» **GOAL OF THE EXERCISE**
Collect from the data below each line with "pixels".

» **DATA FOR PROCESSING**

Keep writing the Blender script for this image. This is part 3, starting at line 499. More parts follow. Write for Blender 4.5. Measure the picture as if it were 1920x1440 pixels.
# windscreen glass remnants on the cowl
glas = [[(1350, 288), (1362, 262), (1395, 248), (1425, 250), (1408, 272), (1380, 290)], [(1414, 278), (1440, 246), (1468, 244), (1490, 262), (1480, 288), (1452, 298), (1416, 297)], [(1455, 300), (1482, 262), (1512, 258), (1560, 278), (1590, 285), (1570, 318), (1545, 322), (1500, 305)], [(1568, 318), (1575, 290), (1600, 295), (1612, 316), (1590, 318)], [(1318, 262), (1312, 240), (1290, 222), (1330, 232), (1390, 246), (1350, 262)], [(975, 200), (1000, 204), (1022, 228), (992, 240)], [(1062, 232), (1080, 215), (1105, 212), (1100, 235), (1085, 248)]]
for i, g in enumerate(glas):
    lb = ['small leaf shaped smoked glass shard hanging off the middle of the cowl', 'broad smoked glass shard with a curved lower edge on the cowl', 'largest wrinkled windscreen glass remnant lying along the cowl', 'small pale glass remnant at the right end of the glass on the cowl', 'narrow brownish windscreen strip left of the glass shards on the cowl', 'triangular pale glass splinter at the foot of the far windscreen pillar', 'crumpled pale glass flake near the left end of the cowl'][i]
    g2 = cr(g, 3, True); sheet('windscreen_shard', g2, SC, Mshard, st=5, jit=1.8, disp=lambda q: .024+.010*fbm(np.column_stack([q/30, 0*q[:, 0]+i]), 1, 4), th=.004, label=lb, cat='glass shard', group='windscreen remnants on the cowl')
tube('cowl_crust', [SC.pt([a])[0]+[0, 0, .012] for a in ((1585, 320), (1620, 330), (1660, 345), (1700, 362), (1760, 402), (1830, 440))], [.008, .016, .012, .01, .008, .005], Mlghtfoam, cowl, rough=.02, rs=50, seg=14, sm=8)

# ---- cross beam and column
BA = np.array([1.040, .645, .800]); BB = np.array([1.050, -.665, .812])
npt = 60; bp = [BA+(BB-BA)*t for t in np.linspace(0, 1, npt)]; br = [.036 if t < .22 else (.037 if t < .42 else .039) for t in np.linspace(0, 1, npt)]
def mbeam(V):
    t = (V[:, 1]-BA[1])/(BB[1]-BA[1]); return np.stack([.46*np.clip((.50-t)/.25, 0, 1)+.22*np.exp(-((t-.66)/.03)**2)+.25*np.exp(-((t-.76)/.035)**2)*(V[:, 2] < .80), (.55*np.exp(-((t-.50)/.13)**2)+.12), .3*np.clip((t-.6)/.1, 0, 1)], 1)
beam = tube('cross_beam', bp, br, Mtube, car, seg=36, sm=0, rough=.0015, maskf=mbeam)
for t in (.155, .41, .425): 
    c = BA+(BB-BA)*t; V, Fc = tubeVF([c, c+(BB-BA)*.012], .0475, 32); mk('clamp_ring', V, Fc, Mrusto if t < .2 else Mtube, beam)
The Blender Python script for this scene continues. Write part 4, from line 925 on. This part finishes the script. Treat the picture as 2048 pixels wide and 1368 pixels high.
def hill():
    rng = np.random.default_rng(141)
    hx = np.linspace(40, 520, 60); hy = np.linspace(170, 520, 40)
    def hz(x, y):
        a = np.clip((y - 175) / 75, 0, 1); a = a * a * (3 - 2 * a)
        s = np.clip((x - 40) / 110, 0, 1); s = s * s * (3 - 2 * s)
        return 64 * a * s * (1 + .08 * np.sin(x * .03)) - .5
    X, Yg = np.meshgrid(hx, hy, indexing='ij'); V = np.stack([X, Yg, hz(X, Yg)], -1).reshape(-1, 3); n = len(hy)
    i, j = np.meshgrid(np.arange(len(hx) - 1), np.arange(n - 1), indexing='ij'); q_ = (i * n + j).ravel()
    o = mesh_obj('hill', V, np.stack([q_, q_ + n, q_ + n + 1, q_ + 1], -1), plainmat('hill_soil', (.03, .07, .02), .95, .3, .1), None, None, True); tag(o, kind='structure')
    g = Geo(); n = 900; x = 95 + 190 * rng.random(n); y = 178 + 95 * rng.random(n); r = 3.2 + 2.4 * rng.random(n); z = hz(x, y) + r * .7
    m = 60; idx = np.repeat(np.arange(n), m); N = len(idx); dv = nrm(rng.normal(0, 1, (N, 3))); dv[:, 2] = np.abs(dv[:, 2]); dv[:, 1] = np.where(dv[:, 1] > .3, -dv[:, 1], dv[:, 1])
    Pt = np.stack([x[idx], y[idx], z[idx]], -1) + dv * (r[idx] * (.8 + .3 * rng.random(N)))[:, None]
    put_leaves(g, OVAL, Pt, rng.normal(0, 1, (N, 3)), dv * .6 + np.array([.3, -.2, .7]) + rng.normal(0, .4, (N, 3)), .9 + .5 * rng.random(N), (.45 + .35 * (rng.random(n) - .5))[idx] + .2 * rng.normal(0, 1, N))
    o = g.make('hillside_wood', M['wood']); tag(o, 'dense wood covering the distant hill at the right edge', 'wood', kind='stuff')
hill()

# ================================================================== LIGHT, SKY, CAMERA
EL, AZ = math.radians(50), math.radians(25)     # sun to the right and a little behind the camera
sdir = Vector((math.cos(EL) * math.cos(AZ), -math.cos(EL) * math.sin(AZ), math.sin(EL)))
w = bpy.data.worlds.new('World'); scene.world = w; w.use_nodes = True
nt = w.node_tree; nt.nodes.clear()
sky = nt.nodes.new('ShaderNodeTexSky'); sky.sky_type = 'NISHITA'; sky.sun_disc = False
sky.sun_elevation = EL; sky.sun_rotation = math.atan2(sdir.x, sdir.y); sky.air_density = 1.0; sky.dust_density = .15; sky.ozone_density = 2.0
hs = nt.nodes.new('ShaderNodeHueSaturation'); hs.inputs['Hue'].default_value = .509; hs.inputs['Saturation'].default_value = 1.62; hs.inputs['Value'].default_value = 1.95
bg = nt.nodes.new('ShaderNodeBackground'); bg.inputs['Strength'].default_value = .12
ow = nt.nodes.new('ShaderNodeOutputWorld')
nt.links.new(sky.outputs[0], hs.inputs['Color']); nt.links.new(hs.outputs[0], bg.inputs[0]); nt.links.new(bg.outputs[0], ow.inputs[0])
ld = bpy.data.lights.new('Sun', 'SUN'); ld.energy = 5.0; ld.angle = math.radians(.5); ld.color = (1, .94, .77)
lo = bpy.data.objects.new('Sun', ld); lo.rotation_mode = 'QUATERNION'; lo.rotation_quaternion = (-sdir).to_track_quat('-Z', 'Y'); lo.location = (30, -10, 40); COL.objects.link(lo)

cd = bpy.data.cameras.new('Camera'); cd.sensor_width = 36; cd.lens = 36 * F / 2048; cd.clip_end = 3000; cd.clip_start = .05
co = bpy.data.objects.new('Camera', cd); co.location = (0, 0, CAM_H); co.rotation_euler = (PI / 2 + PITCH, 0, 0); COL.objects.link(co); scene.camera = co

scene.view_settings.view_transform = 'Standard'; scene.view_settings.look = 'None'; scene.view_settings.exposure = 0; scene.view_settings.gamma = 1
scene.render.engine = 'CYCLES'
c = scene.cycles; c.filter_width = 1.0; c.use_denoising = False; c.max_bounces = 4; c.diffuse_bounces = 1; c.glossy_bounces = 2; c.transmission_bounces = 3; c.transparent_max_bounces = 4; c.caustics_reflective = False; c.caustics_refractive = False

» **ANSWER BELOW**
Keep writing the Blender script for this image. This is part 3, starting at line 499. More parts follow. Write for Blender 4.5. Measure the picture as if it were 1920x1440 pixels.
The Blender Python script for this scene continues. Write part 4, from line 925 on. This part finishes the script. Treat the picture as 2048 pixels wide and 1368 pixels high.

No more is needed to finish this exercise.